На другой день Зубов приехал с ответным визитом к Суворову.
Суворов встретил его в одном нижнем белье.
Суворов придумал свою собственную гигиену, сообразно с которой и вел жизнь. Он ложился спать в шесть часов вечера, а вставал в два часа ночи и прямо из постели окачивался холодной водой. Обедал он в семь часов утра, употребляя самые простые кушанья, преимущественно щи, кашу, борщ, причем камердинер был уполномочен отнимать у него тарелку, если замечал, что Суворов допускает излишество. В таких случаях между ними происходил иногда спор. Суворов не отдавал тарелку и спрашивал камердинера: по чьему приказанию он это делает?
– По приказанию фельдмаршала, – отвечал камердинер.
– А! Ему надо повиноваться! – говорил Суворов и уступал.
Он никогда не носил теплого платья и лишь в сильные морозы накидывал на себя старую, изодранную шинель, носившую название «родительского плаща». Когда императрица подарила ему черную соболью шубу, он, отправляясь во дворец, возил ее на коленях, объясняя, что «не дерзает возлагать на свое грешное тело такой дорогой подарок». Выпарившись в бане, он прямо с полка бросался в реку или в снег, но в горнице любил и переносил страшную жару, приказывая до такой степени накалять печь, что около нее невозможно было стоять.
Однажды правитель его канцелярии, Фукс, закапал потом донесение, принесенное им к подписи фельдмаршала.
– Это не я виноват, ваше сиятельство, а ваша Этна, – оправдывался он, указывая на печь.
– Ничего, ничего, – отвечал Суворов, – в Петербурге подумают, что или ты до поту лица работаешь, или я окропил эту бумагу слезою.
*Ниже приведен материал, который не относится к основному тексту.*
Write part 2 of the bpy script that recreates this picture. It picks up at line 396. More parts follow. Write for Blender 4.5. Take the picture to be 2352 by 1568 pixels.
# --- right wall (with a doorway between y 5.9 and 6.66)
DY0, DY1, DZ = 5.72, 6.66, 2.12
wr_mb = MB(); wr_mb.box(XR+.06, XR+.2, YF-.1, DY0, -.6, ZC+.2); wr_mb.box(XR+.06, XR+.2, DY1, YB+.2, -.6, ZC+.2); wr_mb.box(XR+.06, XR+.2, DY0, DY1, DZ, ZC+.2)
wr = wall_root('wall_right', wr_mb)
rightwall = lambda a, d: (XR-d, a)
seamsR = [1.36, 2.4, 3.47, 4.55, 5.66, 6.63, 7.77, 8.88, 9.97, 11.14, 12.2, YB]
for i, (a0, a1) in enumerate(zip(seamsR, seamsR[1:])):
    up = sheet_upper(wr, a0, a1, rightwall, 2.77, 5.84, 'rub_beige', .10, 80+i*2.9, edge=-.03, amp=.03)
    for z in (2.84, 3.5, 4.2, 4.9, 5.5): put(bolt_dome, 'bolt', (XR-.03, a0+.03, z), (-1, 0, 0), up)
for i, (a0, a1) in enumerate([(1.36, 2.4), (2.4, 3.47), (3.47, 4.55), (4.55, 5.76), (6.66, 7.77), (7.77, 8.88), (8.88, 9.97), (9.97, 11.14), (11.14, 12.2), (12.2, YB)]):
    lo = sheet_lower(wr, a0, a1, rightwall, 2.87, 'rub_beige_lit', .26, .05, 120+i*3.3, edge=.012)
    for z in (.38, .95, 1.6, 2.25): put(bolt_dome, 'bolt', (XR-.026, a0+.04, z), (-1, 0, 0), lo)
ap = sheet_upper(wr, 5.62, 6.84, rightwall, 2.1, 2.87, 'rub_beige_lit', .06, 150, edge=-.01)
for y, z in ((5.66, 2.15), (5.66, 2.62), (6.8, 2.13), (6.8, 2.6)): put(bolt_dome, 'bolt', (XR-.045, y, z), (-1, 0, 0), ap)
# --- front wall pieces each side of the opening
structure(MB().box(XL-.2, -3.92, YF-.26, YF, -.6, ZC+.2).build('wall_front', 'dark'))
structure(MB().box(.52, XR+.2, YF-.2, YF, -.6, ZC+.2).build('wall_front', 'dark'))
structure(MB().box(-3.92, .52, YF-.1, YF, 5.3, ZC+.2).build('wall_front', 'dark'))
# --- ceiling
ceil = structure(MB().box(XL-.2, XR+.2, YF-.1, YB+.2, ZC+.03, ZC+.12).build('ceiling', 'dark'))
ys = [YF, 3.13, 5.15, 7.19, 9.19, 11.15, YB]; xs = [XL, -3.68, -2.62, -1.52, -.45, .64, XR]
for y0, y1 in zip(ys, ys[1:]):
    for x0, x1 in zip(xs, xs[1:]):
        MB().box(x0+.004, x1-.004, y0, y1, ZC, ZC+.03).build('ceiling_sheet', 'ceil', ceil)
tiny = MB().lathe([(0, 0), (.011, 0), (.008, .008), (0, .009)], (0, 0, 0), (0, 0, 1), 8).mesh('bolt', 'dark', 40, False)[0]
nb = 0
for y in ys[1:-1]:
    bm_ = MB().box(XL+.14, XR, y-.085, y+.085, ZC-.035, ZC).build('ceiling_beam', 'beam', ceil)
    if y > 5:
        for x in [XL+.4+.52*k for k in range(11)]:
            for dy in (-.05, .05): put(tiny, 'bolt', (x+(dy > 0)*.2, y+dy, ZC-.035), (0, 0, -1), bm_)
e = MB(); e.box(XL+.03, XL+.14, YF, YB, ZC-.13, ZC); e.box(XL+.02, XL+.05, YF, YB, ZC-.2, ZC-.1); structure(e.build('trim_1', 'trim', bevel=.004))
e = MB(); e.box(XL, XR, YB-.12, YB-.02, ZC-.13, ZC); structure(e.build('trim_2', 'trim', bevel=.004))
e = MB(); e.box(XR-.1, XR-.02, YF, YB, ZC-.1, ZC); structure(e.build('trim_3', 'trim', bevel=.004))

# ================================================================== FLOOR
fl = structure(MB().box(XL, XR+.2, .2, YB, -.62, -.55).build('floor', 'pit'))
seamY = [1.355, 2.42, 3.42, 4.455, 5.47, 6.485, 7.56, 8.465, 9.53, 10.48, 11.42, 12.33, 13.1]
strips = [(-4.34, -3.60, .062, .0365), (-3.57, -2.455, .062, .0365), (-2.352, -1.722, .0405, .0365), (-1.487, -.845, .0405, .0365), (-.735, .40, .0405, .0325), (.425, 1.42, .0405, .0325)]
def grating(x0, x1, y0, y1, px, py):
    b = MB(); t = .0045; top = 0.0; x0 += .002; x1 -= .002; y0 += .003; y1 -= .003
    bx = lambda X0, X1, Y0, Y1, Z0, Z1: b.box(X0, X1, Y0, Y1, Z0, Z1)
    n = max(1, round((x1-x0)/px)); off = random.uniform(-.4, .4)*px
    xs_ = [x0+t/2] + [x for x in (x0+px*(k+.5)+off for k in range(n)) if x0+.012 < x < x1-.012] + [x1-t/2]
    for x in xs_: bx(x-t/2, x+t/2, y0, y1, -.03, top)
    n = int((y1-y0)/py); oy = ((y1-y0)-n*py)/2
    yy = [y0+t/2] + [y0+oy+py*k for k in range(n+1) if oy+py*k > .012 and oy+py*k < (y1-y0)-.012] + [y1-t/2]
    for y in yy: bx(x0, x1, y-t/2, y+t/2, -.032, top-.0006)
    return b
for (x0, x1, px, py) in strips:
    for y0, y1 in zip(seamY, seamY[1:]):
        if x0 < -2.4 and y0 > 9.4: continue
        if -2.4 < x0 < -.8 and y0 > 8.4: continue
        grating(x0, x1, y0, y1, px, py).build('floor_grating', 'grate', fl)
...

Ты потлив, а я слезлив.
В другой раз австрийский генерал Цах до того распалился в его кабинете, что не выдержал и снял с себя галстук и мундир. Суворов бросился его обнимать, говоря:
– Люблю, кто со мною обходится без фасонов.
– Помилуйте, – воскликнул Цах, – здесь можно сгореть!
– Что делать, – возразил Суворов, – наше ремесло такое, чтоб быть всегда близ огня, а потому я и здесь от него не отвыкаю.
Суворов любил все русское, внушал любовь к Родине и нередко повторял: «Горжусь, что я россиянин!» Не нравилось ему, если кто тщательно старался подражать французам в выговоре их языка и в манерах. Тогда подобного франта он спрашивал: «Давно ли изволили получать письма из Парижа от родных?»
– Знаешь ли ты, – спросил Суворов вдруг вошедшего к нему генерала М. А. Милорадовича, – трех сестер?
– Знаю! – отвечал Милорадович.
– Так, – подхватил Суворов, – ты русский, ты знаешь трех сестер: Веру, Надежду и Любовь. С ними слава и победа, с ними Бог!
Перед сражением при Рымнике принц Кобургский, командовавший союзными нам австрийскими войсками, сказал Суворову:
– Посмотрите, какое множество турок мы имеем против себя!
– Это-то и хорошо, – отвечал Суворов, – чем больше турок, тем больше будет замешательства между ними и тем удобнее можно их разбить. Все-таки их не столько, чтобы они нам заслонили солнце.
Суворов всегда радовался, когда войскам доставалась богатая добыча, но сам никогда не участвовал в ее разделе, говоря:
– К чему мне? Я и так награжден не по мере заслуг моих, но по величию благости царской.
В Измаиле подвели ему редкую лошадь, которой не было цены, и просили принять ее в память знаменитого штурма, но он отказался, сказав:
– Нет, мне она не нужна. Я прискакал сюда на донском коне, с одним казаком, на нем и с ним ускачу обратно.
Один из присутствовавших генералов заметил, что теперь он поскачет с тяжестью новых лавров.
– Донец всегда выносил меня и мое счастье, – отвечал он.